Une part de la magie de Celebration Day est due à un accident technique. En effet, quelle curieuse intro : les guitares déboulent à tout allure, le chant se pose dessus et brusquement, à un moment où on ne s’y attend pas, la basse et la batterie font une entrée fracassante. Au départ, la basse et la batterie commençaient avec les guitares. Lors d’un réenregistrement, un technicien a effacé malencontreusement le début de la batterie. La prise étant parfaite, Jimmy Page a eu cet instinct de récupération : faire rentrer la basse et la batterie plus tard. Un effet assez génial né d’un accident.

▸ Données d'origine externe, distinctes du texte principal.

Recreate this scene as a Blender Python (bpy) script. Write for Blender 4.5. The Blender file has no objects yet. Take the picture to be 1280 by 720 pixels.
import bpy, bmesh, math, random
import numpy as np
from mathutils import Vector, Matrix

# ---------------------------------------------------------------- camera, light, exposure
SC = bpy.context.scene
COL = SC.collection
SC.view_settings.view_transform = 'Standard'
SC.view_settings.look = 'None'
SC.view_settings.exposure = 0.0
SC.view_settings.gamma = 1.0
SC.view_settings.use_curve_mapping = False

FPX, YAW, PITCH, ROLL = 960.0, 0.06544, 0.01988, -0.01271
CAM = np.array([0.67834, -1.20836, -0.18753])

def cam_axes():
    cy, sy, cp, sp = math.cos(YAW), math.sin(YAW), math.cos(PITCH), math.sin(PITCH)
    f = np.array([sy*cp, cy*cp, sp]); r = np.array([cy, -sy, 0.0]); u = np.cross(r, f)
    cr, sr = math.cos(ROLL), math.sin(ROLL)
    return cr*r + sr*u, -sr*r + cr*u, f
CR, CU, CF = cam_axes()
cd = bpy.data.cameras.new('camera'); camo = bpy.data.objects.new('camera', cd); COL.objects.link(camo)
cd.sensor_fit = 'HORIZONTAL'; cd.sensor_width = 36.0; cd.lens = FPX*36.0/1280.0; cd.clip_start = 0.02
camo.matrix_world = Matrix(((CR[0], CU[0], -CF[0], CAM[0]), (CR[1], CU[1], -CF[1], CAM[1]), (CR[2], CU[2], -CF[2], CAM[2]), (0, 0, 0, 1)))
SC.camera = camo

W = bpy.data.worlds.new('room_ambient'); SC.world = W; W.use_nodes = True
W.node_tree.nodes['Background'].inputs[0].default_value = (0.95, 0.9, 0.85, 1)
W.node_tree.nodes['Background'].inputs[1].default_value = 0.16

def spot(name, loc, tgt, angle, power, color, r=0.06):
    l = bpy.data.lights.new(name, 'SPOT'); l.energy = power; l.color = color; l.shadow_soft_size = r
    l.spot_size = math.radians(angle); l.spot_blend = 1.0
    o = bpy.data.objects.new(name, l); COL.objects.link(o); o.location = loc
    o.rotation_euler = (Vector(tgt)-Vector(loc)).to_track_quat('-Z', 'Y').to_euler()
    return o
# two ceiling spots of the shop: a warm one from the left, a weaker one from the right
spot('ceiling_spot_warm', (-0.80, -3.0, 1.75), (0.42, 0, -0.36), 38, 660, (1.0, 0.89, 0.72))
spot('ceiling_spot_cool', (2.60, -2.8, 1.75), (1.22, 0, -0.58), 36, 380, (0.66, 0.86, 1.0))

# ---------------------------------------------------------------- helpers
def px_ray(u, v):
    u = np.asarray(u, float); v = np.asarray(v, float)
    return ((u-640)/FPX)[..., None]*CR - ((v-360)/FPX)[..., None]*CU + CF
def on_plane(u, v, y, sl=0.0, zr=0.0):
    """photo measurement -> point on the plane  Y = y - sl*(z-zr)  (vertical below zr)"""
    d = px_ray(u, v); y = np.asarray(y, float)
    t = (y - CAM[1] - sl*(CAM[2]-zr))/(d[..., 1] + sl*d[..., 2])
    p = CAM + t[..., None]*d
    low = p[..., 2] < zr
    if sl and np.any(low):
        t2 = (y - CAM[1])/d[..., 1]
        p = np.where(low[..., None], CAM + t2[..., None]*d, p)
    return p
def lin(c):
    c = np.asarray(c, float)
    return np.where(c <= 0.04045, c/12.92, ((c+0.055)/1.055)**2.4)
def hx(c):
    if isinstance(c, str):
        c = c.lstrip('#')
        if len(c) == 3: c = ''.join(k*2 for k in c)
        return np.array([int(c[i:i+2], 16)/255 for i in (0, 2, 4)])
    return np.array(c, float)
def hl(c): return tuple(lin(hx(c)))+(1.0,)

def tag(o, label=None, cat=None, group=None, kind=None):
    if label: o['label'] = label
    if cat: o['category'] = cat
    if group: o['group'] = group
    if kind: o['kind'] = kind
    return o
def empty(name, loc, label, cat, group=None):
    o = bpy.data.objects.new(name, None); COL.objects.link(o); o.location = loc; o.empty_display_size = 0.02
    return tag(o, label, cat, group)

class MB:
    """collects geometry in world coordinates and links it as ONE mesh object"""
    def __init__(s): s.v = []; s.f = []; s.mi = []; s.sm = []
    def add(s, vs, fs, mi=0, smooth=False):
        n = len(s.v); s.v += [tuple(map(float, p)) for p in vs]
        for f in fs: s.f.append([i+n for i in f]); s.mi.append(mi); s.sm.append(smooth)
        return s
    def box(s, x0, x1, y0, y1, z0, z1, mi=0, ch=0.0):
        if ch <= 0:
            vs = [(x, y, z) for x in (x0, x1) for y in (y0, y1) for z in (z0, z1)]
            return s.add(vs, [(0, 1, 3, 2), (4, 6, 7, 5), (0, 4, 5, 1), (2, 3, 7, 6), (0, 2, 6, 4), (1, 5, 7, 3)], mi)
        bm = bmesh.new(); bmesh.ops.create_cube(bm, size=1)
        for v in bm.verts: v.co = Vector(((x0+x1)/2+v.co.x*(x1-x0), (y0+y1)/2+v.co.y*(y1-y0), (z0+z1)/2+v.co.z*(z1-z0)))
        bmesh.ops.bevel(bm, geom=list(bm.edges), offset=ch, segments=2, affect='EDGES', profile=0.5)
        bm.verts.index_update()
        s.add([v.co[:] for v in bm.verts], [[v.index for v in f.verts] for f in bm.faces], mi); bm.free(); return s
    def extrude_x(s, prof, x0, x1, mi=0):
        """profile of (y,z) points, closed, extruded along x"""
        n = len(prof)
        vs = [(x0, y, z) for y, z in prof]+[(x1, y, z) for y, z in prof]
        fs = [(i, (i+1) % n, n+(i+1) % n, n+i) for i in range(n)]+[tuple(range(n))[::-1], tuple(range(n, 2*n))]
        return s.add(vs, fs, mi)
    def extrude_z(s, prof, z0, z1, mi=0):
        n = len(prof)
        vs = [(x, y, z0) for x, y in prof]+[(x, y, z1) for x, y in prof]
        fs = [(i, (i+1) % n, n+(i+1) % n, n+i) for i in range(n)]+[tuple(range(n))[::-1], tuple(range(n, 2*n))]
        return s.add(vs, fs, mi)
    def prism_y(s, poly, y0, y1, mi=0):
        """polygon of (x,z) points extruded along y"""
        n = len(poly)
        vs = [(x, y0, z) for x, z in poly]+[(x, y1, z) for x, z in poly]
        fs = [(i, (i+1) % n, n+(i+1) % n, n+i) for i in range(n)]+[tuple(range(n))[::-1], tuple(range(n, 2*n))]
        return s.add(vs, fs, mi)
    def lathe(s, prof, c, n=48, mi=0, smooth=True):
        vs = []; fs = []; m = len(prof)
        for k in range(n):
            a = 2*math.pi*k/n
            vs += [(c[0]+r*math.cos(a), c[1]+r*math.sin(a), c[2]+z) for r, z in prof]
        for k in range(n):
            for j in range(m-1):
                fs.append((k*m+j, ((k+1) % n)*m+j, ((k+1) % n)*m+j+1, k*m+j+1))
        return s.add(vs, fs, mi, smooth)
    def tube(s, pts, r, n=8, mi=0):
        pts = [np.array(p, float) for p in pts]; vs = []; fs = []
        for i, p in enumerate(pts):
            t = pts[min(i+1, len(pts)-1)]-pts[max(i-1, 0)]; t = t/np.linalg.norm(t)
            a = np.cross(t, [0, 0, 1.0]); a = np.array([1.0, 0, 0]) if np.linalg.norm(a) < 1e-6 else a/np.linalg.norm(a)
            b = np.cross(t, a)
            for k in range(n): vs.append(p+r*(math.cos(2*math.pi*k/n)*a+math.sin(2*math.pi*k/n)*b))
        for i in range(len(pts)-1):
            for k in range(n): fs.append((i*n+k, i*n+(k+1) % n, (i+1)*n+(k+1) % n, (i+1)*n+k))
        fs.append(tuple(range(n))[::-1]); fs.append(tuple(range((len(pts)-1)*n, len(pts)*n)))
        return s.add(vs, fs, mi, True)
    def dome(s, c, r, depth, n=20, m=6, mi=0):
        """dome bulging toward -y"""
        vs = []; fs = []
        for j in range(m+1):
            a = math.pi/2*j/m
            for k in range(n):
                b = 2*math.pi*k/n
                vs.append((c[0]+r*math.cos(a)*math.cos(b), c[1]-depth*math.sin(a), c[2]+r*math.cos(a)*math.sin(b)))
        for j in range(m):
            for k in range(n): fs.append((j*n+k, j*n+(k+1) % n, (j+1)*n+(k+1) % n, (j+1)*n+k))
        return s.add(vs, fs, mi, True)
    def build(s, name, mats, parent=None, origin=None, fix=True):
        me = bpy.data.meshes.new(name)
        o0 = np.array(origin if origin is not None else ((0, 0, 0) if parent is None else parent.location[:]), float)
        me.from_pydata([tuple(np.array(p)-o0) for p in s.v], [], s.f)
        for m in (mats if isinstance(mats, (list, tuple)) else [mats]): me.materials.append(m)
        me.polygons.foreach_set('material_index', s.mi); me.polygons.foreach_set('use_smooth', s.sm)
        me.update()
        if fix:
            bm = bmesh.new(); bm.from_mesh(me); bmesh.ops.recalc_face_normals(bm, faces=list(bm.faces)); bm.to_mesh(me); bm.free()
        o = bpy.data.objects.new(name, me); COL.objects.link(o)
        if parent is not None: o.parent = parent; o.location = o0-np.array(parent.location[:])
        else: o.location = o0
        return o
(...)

Since I’ve Been Loving You est l’un des plus beaux blues jamais enregistrés par un groupe de rock anglais. Le mode mineur dans lequel il est joué lui donne une couleur bien particulière. La version live de 1973 mettra en avant son côté jazzy.
Gallows Pole est un véritable tour de force. Bâti sur une progression en crescendo, il fourmille d’instruments acoustiques. Pour l’occasion, Page se saisira d’un banjo, instrument dont il n’a jamais joué et l’insèrera d’une manière plus que convaincante. Jones jouera de la mandoline, instrument qu’il maitrise à la perfection et qu’il utilisera dans beaucoup de morceaux acoustiques du groupe.
Tangerine est un très beau morceau acoustique emprunt d’une atmosphère californienne sur les refrains.
That’s The Way. Encore un morceau acoustique de toute beauté. Ici, une remarque doit être faite : John Paul Jones est un mandoliniste d’exception, reconnu par ses pairs. Lors d’un festival international de mandoline qui a eu lieu en Angleterre il y a quelques années, il ne concourait pas pour un titre quelconque, il n’était pas président du jury, il était l’invité d’honneur !
Bron-Y-Aur Stomp est un autre déluge de traits acoustiques. Un curieux morceau enlevé qui a tout du square dance. Deux versions sont notables. Celle de Led Zeppelin III, évidemment, et celle des concerts à Earls Court en 1975.
Un fait remarquable concernant cet album est le ratio morceaux essentiels/morceaux sympas : on est clairement dans le 80/20 là où les deux albums précédents avoisinaient le 50/50. Le 80/20 va devenir la norme.